_WORK INSTRUCTIONS_
Pick out and copy every line below that has the word "cabside".

:: INFORMATION PROVIDED ::

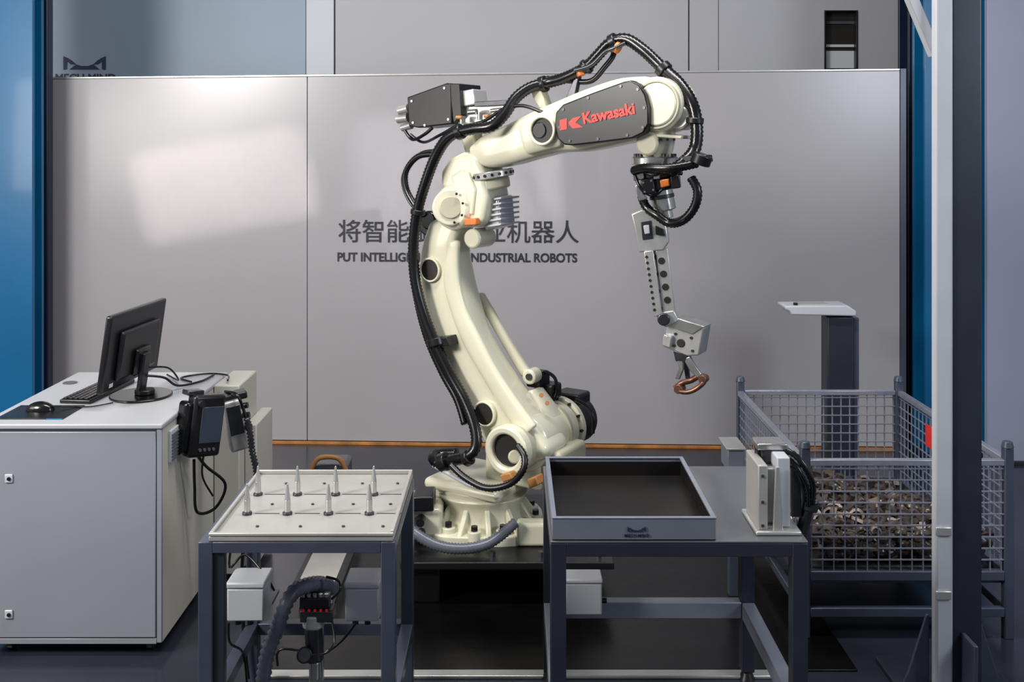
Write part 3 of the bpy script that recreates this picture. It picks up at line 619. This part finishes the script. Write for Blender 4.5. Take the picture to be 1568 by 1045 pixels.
def wall_y(x,z0,z1):
    k=int((by1-by0)/sp_)
    for i in range(1,k+1):
        y=by0+i*(by1-by0)/(k+1); addbox(bm,x-wr,x+wr,y-wr,y+wr,z0,z1)
    z=z0+sp_
    while z<z1-.01: addbox(bm,x-wr*3,x-wr,by0+.02,by1-.02,z-wr,z+wr); z+=sp_
wall_x(by0+.015,.26,zr); wall_x(by1-.015,.26,zr); wall_y(bx0+.015,.26,zr); wall_y(bx1-.015,.26,zr)
mk('mesh_wires',bm,'wire',bk)
boxes('red_tag',[(bx1-.024,bx1-.02,4.5,4.68,.52,.62)],'red',bk,.001)
pile=grp('casting_pile',(1.52,4.47,.22))
bm=bmesh.new()
def casting(mx,s):
    N=12;K=6
    rings=[]
    for i in range(N):
        a=2*math.pi*i/N; r=.026*s; rr=.009*s; rg_=[]
        for k in range(K):
            b=2*math.pi*k/K
            rg_.append(bm.verts.new(mx@V(((r+rr*math.cos(b))*math.cos(a),(r+rr*math.cos(b))*math.sin(a)*1.2,rr*1.3*math.sin(b)))))
        rings.append(rg_)
    for i in range(N):
        for k in range(K):
            bm.faces.new([rings[i][k],rings[(i+1)%N][k],rings[(i+1)%N][(k+1)%K],rings[i][(k+1)%K]])
    addbox(bm,.026*s,.085*s,-.011*s,.011*s,-.006*s,.006*s,mx)
    addbox(bm,.075*s,.10*s,-.022*s,.022*s,-.009*s,.009*s,mx)
def fillz(x,y):
    t=(by1-y)/(by1-by0)
    return .262+.10*t+.02*math.sin(x*14+y*9)
for i in range(520):
    x=random.uniform(bx0+.13,bx1-.13); y=random.uniform(by0+.13,by1-.13)
    z=fillz(x,y)-random.uniform(0,.04)
    mx=Matrix.Translation((x,y,max(z,.262)))@Matrix.Rotation(random.uniform(0,6.28),4,'Z')@Matrix.Rotation(random.uniform(-.9,.9),4,'X')@Matrix.Rotation(random.uniform(-.35,.35),4,'Y')
    casting(mx,random.uniform(.95,1.25))
for i in range(110):
    x=random.uniform(bx0+.12,bx1-.12); y=by0+.09; z=random.uniform(.29,.375)
    casting(Matrix.Translation((x,y,z))@Matrix.Rotation(random.choice([0,math.pi]),4,'Z')@Matrix.Rotation(random.uniform(-1.4,1.4),4,'X')@Matrix.Rotation(random.uniform(-.2,.2),4,'Y'),.8)
mk('castings',bm,'rust',pile,ang=50)
box('pile_core',bx0+.06,bx1-.06,by0+.07,by1-.06,.216,.258,'hole',pile,.01)
# ---------------------------------------------------------------- pedestal terminal behind container
g=grp('pedestal_terminal',(1.9,5.6,0)); D=5.55
a=P(1267,490,D); b=P(1308,490,D)
box('post',a.x,b.x,D,D+.12,0.02,P(0,485,D).z,'framed',g,.01,3); box('post_side',b.x+.001,b.x+.035,D+.02,D+.12,0.02,P(0,488,D).z,'frame',g,.006); box('foot',a.x-.06,b.x+.08,D-.08,D+.2,0,.02,'framed',g,.005)
GPl=Plane(1.7,D-.04,0)
prism('head',[(1202,469),(1298,468),(1312,477),(1312,485),(1212,483),(1209,477),(1203,475)],0,.16,'white',g,GPl,.008,3)
prism('head_screen',[(1222,466),(1268,466),(1276,468),(1222,469)],.03,.12,'plate',g,GPl,.002)
cyls('head_buttons',[(GPl(1218,464,.03),GPl(1218,468,.03),.012)],'black',g)
# ---------------------------------------------------------------- foreground column
g=grp('square_steel_post',(1.49,3.55,0)); D=3.5
xa=P(1431,0,D).x; xb=P(1458,0,D).x; xc=P(1504,0,D).x
box('tube',xb,xc,D,D+.10,.02,4.5,'framed',g,.006,3)
box('sunlit_face',xa,xb-.001,D-.012,D+.03,.02,4.5,'white',g,.008,3)  # white strip: sunlight on the post's left face put into the colour
boxes('post_clips',[(xa-.003,xb-.01,D-.02,D-.012,z,z+.03) for z in (.34,.56,2.6)],'alu',g,.003)
box('foot_plate',xa-.12,xc+.12,D-.12,D+.24,0,.02,'framed',g,.004)
for i,(u0,u1) in enumerate([(xa,-.09),(xc,.09)]):
    bm=bmesh.new(); yv=D+.05
    pr=[(u0,.02),(u0+u1,.02),(u0+u1*.8,.06),(u0+u1*.1,.26),(u0,.26)]
    aa=[bm.verts.new((x,yv-.006,z)) for x,z in pr]; bb=[bm.verts.new((x,yv+.006,z)) for x,z in pr]
    bm.faces.new(aa); bm.faces.new(bb[::-1])
    for k in range(5): bm.faces.new([aa[k],bb[k],bb[(k+1)%5],aa[(k+1)%5]])
    mk('gusset_%d'%i,bm,'frame',g,.002)
box('front_gusset',xb+.03,xb+.045,D-.1,D,.02,.22,'frame',g,.003)
q0=P(1432,85,D+.05); q1=P(1392,-10,D+.05); q2=q1+(q1-q0)*2.5
bm=bmesh.new(); dd=(q2-q0); L_=dd.length
mx=Matrix.Translation(q0)@dd.to_track_quat('Z','Y').to_matrix().to_4x4()
addbox(bm,-.02,.02,-.018,.018,0,L_,mx); mk('brace',bm,'white',g,.003)
# ---------------------------------------------------------------- CABINET
cb=grp('computer_cabinet',(-1.65,4.2,0))
cx0,cx1,cy0,cy1=-1.99,-1.305,3.77,4.64; ct=.867
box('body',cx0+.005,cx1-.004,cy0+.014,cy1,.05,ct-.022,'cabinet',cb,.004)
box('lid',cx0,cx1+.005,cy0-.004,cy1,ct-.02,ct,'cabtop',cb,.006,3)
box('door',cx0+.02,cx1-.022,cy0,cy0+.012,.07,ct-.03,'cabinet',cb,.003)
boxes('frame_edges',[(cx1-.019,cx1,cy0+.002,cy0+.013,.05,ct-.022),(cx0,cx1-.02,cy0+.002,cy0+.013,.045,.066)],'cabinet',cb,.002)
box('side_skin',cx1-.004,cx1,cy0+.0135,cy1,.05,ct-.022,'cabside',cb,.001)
for z in (P(0,733,cy0).z,P(0,941,cy0).z):
    box('lock',P(8,0,cy0).x,P(20,0,cy0).x,cy0-.006,cy0,z-.016,z+.016,'white',cb,.003); cyl('lock_barrel',V((P(15,0,cy0).x,cy0-.01,z)),V((P(15,0,cy0).x,cy0-.004,z)),.007,'black',cb)
wh=[];fk=[]
for x in (cx0+.1,cx1-.06):
    for y in (cy0+.06,cy1-.08):
        wh.append((V((x-.012,y,.024)),V((x+.012,y,.024)),.024)); fk.append((x-.025,x+.025,y-.02,y+.02,.03,.05))
cyls('caster_wheels',wh,'black',cb,20,.003); boxes('caster_forks',fk,'steel',cb,.003)
boxes('side_vent',[(cx1,cx1+.012,3.84,4.0,.70,.82)],'white',cb,.002)
boxes('side_vent_louvres',[(cx1+.012,cx1+.018,3.845,3.995,.705+i*.012,.710+i*.012) for i in range(9)],'grey',cb,0)
box('rear_unit',cx1+.002,-1.19,4.42,4.72,.03,ct-.01,'cabside',cb,.006); box('rear_unit_lower',-1.189,-1.135,4.5,4.8,.03,.665,'cabside',cb,.006)
cyls('lid_grommet',[(V((-1.93,4.42,ct)),V((-1.93,4.42,ct+.004)),.03)],'grey',cb)
tp=grp('teach_pendant',(-1.19,4.0,.8))
mx=Matrix.Translation((-1.225,3.98,.80))@Matrix.Rotation(math.radians(48),4,'Z')@Matrix.Rotation(math.radians(8),4,'Y')
box('body',-.055,.085,-.03,.03,-.115,.125,'black',tp,.014,4,mx); box('screen',-.02,.078,-.034,-.03,-.06,.08,'screen',tp,.002,2,mx)
box('grip',-.085,-.045,-.02,.045,-.10,.10,'blackg',tp,.016,4,mx); box('hook',-.07,.0,.0,.05,.12,.14,'dsteel',tp,.004,2,mx)
cyls('buttons',[(mx@V((.02*i-.01,-.036,-.085)),mx@V((.02*i-.01,-.03,-.085)),.006) for i in range(4)],'grey',tp)
cyl('stop_button',mx@V((-.03,-.045,.095)),mx@V((-.03,-.03,.095)),.013,'dsteel',tp)
tube('cable',[mx@V((0,0,-.11)),P(316,715,4.0),P(345,742,4.05),P(330,778,4.05),P(302,785,4.05),P(298,745,4.0),P(297,705,3.95)],.006,'rubber',tp)
tube('cable_2',[mx@V((.03,0,-.11)),P(310,730,3.98),P(326,760,4.0)],.004,'rubber',tp)
hp=grp('handheld_controller',P(370,660,4.15))
mx=Matrix.Translation(P(364,655,4.15))@Matrix.Rotation(math.radians(25),4,'Z')@Matrix.Rotation(math.radians(-10),4,'Y')
box('body',-.045,.03,-.03,.03,-.09,.12,'alu',hp,.01,3,mx); box('panel',-.035,.02,-.034,-.03,-.02,.1,'dsteel',hp,.002,2,mx)
box('holder',-.05,.06,-.01,.06,.11,.14,'black',hp,.006,2,mx)
cyls('knobs',[(mx@V((.03,-.03,z)),mx@V((.05,-.04,z)),.012) for z in (.09,.05,.0)],'black',hp)
tube('curly_cable',[P(378,640,4.1),P(383,665,4.1),P(386,690,4.1),P(392,718,4.1),P(394,740,4.1)],.012,'dsteel',hp,ridge=.003,pitch=.014)
tube('cord',[P(345,600,4.2),P(362,604,4.1),P(372,625,4.1),P(378,645,4.1)],.006,'rubber',hp)
# monitor
mo=grp('computer_monitor',(-1.55,4.2,ct))
tilt=math.radians(8)
mx=Matrix.Translation((-1.562,4.185,1.078))@Matrix.Rotation(math.radians(-5),4,'Z')@Matrix.Rotation(tilt,4,'Y')
box('panel',-.018,.008,-.25,.25,-.148,.162,'black',mo,.008,3,mx); box('screen',-.0195,-.018,-.235,.235,-.125,.145,'screen',mo,.0,1,mx)
box('rear_shell',.006,.03,-.17,.17,-.11,.09,'black',mo,.014,4,mx); box('rear_hub',.026,.05,-.06,.06,-.11,.0,'blackg',mo,.01,3,mx)
box('neck',.045,.065,-.03,.03,-.19,-.02,'black',mo,.006,3,mx)
cyl('base',V((-1.535,4.19,ct+.0005)),V((-1.535,4.19,ct+.01)),.125,'blackg',mo,bevel=.004,seg=48); cyl('base_collar',V((-1.52,4.19,ct+.01)),V((-1.52,4.19,ct+.03)),.04,'black',mo,bevel=.004)
box('badge',.009,.0105,-.20,-.17,-.13,-.115,'white',mo,0,1,mx)
tube('cable_a',[V((-1.52,4.2,.95)),V((-1.46,4.25,.93)),V((-1.42,4.3,.885)),V((-1.36,4.42,.875)),V((-1.34,4.55,.875))],.005,'rubber',mo)
tube('cable_b',[V((-1.52,4.22,.98)),V((-1.46,4.3,.96)),V((-1.45,4.4,.885)),V((-1.55,4.55,.875))],.004,'rubber',mo)
tube('cable_c',[V((-1.40,4.42,.873)),V((-1.47,4.5,.873)),V((-1.38,4.58,.873)),V((-1.28,4.55,.873)),V((-1.25,4.45,.873))],.004,'rubber',mo)
kb=grp('computer_keyboard',(-1.74,4.25,ct))
mx=Matrix.Translation((-1.735,4.25,ct+.001))@Matrix.Rotation(math.radians(-6),4,'Z')
box('case',-.065,.065,-.19,.19,0,.016,'black',kb,.005,3,mx)
bm=bmesh.new()
for i in range(5):
    for j in range(15): addbox(bm,-.055+i*.022,-.037+i*.022,-.18+j*.024,-.16+j*.024,.016,.021,mx)
mk('keys',bm,'blackg',kb,.001)
mp_=grp('mouse_pad',(-1.83,3.97,ct)); box('mat',-1.955,-1.70,3.83,4.03,ct+.0005,ct+.004,'black',mp_,.001); box('edge_stripe',-1.76,-1.70,3.826,3.8295,ct+.0005,ct+.004,'bluep',mp_,0)
ms=grp('computer_mouse',(-1.83,3.95,ct+.004))
bm=bmesh.new(); bmesh.ops.create_uvsphere(bm,u_segments=20,v_segments=12,radius=1,matrix=Matrix.Translation((-1.84,3.95,ct+.005))@Matrix.Diagonal((.055,.032,.034,1)))
for v in bm.verts: v.co.z=max(v.co.z,ct+.0045)
mk('shell',bm,'blackg',ms)
tube('cord',[V((-1.79,3.95,ct+.02)),V((-1.73,3.99,ct+.008)),V((-1.66,4.0,ct+.006)),V((-1.6,4.06,ct+.006))],.0025,'rubber',ms)
g=grp('tool_trolley',(-.83,5.05,0)); q=P(476,0,5.0).x; r=P(530,0,5.0).x
box('box',q,r,5.02,5.2,0.0,P(0,712,5.02).z,'grey',g,.02,3); tube('handle',[V((q,5.0,.30)),V((q+.04,5.0,.36)),V((r-.04,5.0,.36)),V((r,5.0,.30))],.012,'amber',g)
# ---------------------------------------------------------------- LIGHTS
def area(name,loc,tgt,sx,sy,e,col,spread=180,roll=0):
    l=bpy.data.lights.new(name,'AREA'); l.shape='RECTANGLE'; l.size=sx; l.size_y=sy; l.energy=e; l.color=col; l.spread=math.radians(spread)
    o=bpy.data.objects.new(name,l); sc.collection.objects.link(o); o.location=loc
    q=(V(tgt)-V(loc)).to_track_quat('-Z','Y'); o.rotation_euler=(q.to_matrix()@Matrix.Rotation(math.radians(roll),3,'Z')).to_euler(); return o
area('ceiling_light',(0,3.4,4.5),(0,3.4,0),3.2,0.3,150,(1,.98,.95))
area('ceiling_light',(0,7.1,4.5),(0,7.6,2.5),6,0.3,20,(.95,.98,1))
area('area_light_left',(-3.6,1.4,3.2),(-.2,4.8,1.3),1.1,1.1,215,(1,.96,.90))
area('area_light_left',(-3.8,3.0,2.0),(-1.4,6.4,1.0),1.4,1.0,14,(1,.95,.88),110)  # added lamp, only brightens the left of the partition
area('window_light_right',(3.6,1.6,2.8),(0.3,4.6,1.3),0.9,1.2,62,(.85,.92,1))
area('sunbeam_light',(-3.2,1.2,3.9),(-1.85,6.5,1.66),1.1,.5,1.3,(1,.93,.82),2,14)
area('sunbeam_light',(2.2,0.2,4.2),(-.25,6.45,1.72),1.4,.75,1.5,(1,.97,.92),2,-4)
w=bpy.data.worlds.new('world'); sc.world=w; w.use_nodes=True
bg=w.node_tree.nodes['Background']; bg.inputs[0].default_value=(.80,.86,.98,1); bg.inputs[1].default_value=.27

:::

_SOLUTION TO THIS PROBLEM_
box('side_skin',cx1-.004,cx1,cy0+.0135,cy1,.05,ct-.022,'cabside',cb,.001)
box('rear_unit',cx1+.002,-1.19,4.42,4.72,.03,ct-.01,'cabside',cb,.006); box('rear_unit_lower',-1.189,-1.135,4.5,4.8,.03,.665,'cabside',cb,.006)